Driving north on the A970 we passed abandoned crofts and Voe where the last clearances took place in 1799. The residents farming the land were removed so that larger scale sheep farming could be introduced. We reached Mavis Grind, just south of Brae. The name means ‘gateway of the narrow isthmus’ and the just over 100m wide strip of land separates St Magnus Bay and the Atlantic Ocean on one side with Ell Wick, Sullom Voe and the North Sea on the other. Until the 1950s it was used as a boat drag to enable rapid travel from one sea to the other. On our visit locals were trying to clean up the shore, disentangling plastic from seaweed. A lot of it comes from fishing nets and creels. I spoke to one of the women who said that as a child she would pick broken glass from the net floats off the beach but that now it was all waste plastic. There is a path around the area but as it was extremely windy and the car thermometer was reading 1 degree, we decided to leave that for another day.
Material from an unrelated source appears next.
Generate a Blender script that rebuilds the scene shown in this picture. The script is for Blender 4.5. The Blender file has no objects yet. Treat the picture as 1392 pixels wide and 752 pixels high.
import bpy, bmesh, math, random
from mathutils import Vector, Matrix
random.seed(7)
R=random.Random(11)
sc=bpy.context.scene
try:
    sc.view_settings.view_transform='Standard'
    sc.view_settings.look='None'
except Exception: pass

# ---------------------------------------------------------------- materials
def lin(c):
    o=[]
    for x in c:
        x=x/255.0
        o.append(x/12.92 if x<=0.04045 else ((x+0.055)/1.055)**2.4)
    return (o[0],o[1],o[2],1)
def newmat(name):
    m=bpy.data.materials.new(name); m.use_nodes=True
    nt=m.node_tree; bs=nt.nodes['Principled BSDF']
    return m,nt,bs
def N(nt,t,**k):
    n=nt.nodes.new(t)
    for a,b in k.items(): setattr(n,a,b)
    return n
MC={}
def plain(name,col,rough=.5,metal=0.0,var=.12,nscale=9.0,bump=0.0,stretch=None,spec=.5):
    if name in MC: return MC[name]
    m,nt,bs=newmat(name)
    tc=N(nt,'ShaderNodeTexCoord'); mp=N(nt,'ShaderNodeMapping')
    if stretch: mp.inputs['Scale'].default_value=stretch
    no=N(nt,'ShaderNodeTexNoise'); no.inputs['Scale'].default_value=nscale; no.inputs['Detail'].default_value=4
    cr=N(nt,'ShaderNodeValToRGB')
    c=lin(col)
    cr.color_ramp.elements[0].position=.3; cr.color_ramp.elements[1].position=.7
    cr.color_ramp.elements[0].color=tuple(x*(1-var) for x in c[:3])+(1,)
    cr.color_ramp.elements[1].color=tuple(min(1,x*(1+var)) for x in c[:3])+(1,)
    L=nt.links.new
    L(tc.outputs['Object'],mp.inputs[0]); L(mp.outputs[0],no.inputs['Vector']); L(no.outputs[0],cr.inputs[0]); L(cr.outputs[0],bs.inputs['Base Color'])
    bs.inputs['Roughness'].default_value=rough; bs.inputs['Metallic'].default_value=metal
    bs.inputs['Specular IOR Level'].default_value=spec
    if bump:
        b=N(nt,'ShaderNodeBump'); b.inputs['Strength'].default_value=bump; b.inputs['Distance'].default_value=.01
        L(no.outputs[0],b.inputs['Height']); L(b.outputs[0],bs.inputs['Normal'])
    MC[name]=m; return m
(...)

A little further on we stopped for a picnic lunch. We stayed in the car as the thermometer now read -1 degree. This did not last as we continued into Northmavine but as the thermometer rose, the rain fell. A small diversion from our route took us to the St Magnus Bay Hotel in Hillswick where we ensconced ourselves in the bar until we could get into the lighthouse. Renovation was under way and the proprietor told us that this was the first time for 50 years. He explained that the building was listed and this was delaying work. The toilets have already been re-vamped and I have never seen a sparkly toilet seat before. We eventually reached Eshaness Lighthouse which was ready for us. It is the last Northern Lighthouse constructed by the Stevenson family and was automated in 1974. The light keepers house fell into private hands and in 1999 an American author Sharma Krauskopf bought it. She wrote a book about living on Eshaness called ‘The Last Lighthouse’. I must try and find that. In 2005, the Shetland Amenity Trust purchased the cottage and now rent it out as holiday accommodation. They do not have access to the tower. We settled in hoping that the mist would lift later.